A woman behind her, whose English was poor, was worrying aloud about her husband who she had lost in the chaos. King understands the man was stabbed.
Inside, pub staff handed out water, bowls of chips and ice creams.
Outside, police were evacuating the area around London Bridge, sending people over the Thames. After nearly an hour King and the pub's other occupants were allowed out. They were met with an eerie silence.
Police at first wanted to evacuate everyone by boat, but the tide was low and the water too choppy. So they walked west in single file, hands on heads, past a long line of armed police and empty restaurants till they reached Southwark Bridge.
Then a police officer began screaming, "Run! Run! Run!" King recalled, and the terrified crowd sprinted across to the safety of the north side of the Thames.
A photo from that night shows a dazed King with others walking among crowds of people, unsure where to go.
"In the end my two friends and I just kept walking until we ended up at Waterloo," she said. With no trains running, King left her friends and got on the first bus heading south, to Crystal Palace, around 2.30am before getting a taxi home to Croydon.
It was a long bus ride. Passengers were chattering about what had happened but it was clear they didn't know people had been killed, King said.
"I wasn't really listening.

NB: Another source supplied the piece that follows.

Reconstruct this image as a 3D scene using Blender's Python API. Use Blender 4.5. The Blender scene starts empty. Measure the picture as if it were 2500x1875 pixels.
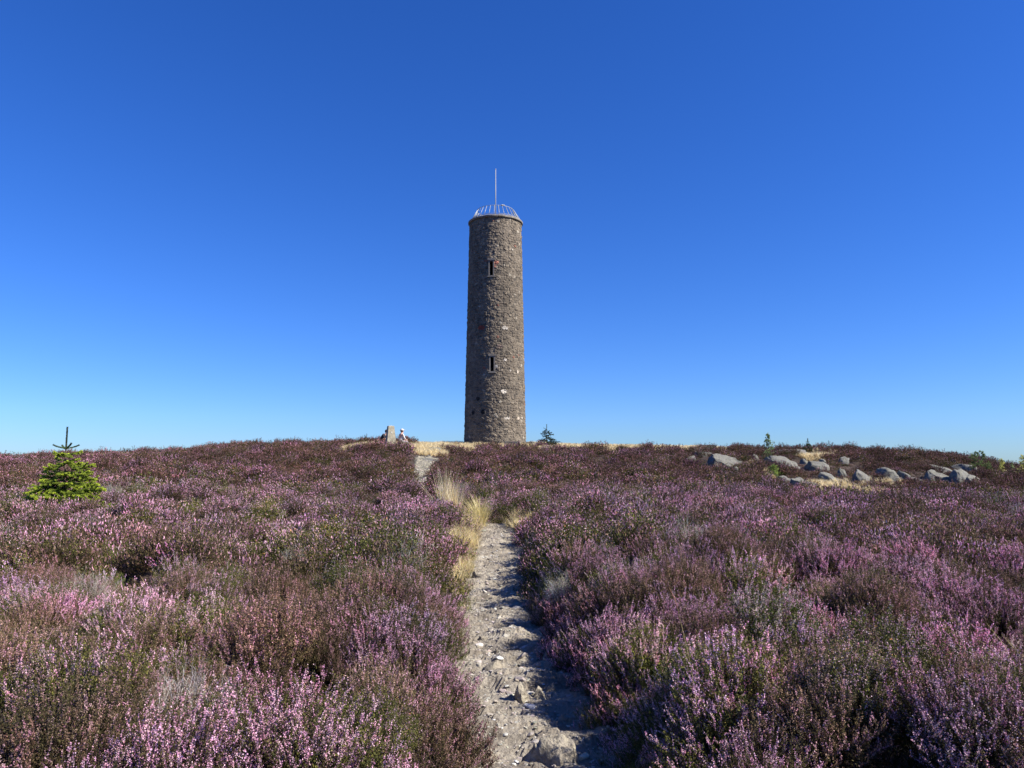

I was in a world of my own, thinking 'I can't believe that happened', trying to make sense of [it]."
King and her friends have rehashed that night over and over again. "If I hadn't stopped and gone for a wee we would have been right on the bridge," she said. "It would have saved us about seven minutes, so we would have been up there where it happened. That was a bit close for comfort."
But while she did consider heeding the pleas of her sisters and moving back to New Zealand, she decided to stay.
"I've been here a long time. Back in the days of the IRA bombing I was stuck on a train outside Victoria because a bomb had gone off at Victoria Station," she said.
"You don't get used to it. I think I was a bit cautious afterward ... but I didn't seriously think of coming home. It's just part of being somewhere. Anything can happen anywhere - as you guys have seen in Christchurch."